On May 30, 2019, Carmine Coviello, former owner of Shelby Enterprises, an aircraft parts broker, was sentenced in U.S. District Court, District of New Jersey, to five years’ probation, restitution of $4,186,689, and a $100 special court assessment.
A day earlier, on May 29, Gideon Vaisman, owner and president of Tara Technology Corp., was sentenced in the same court to five years’ probation, a $35,000 fine, a $185,541.58 tax penalty/repayment, 80 hours of community service, and a $125 special court assessment. The New Jersey-based Tara Technology Corp is also an aircraft parts broker.
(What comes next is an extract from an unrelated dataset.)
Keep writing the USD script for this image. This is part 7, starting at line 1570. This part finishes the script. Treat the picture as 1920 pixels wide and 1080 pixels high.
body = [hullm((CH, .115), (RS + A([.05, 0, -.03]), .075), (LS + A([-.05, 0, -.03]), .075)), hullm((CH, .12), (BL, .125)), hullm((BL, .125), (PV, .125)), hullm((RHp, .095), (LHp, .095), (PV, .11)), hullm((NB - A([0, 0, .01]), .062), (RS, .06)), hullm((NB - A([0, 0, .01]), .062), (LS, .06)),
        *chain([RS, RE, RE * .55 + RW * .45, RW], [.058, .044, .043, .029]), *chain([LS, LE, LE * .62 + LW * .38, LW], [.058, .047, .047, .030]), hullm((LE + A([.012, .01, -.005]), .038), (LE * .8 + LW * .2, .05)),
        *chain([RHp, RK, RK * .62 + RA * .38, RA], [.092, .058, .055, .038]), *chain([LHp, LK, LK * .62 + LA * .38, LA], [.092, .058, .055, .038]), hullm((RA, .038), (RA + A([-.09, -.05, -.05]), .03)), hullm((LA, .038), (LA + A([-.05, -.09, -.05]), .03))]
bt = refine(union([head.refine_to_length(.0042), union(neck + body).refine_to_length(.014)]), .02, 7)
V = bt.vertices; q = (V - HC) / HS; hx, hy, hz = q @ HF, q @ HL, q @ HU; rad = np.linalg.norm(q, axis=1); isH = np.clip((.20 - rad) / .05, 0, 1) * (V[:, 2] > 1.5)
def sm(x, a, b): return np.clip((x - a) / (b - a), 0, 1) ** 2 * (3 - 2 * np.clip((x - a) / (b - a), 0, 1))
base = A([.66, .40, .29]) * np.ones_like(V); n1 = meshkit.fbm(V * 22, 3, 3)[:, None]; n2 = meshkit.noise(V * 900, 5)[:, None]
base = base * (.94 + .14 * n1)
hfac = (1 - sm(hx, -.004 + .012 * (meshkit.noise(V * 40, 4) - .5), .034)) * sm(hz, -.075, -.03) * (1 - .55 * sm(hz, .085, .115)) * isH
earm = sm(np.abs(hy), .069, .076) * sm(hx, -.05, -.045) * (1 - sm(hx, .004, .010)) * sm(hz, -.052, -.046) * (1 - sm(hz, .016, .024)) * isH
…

Coviello previously pleaded guilty to a one-count information that charged him with conspiring to commit wire fraud. He admitted that, from April 2005 through August 2009, he used his company to purchase used blades and vanes for jet engines from scrap metal dealers. In violation of Federal Aviation Administration (FAA) regulations, he had the jet engine parts “grit blasted” and “blended” at a metal shop to conceal that they had been scrapped and deemed non-airworthy by FAA-certificated repair stations. Coviello then used Shelby Enterprises to conduct sham sales of the illegally repaired blades and vanes to a company called Tara Aviation located in Guernsey, England. In fact, Tara Aviation was an “alter ego” of Tara Technology Corp., Vaisman’s company, where Coviello was the general sales manager. The sole purpose of these sales was to generate the fraudulent “trace” paperwork they needed to sell the parts. The sales occurred only on paper, and the parts never changed hands.
Vaisman previously pleaded guilty to a superseding information charging him with false material certifications and false personal income tax filings. He acknowledged that in 2009 he had created a falsified FAA Part 145 (Aircraft Repair Station) Material Certification and submitted it to the Agency. He also underreported approximately $67,000 in earned income to the Internal Revenue Service (IRS) for calendar year 2006.
DOT-OIG conducted this investigation with the IRS–Criminal Investigation Division, assisted by the FAA Flight Standards District Office in Saddle Brook, New Jersey.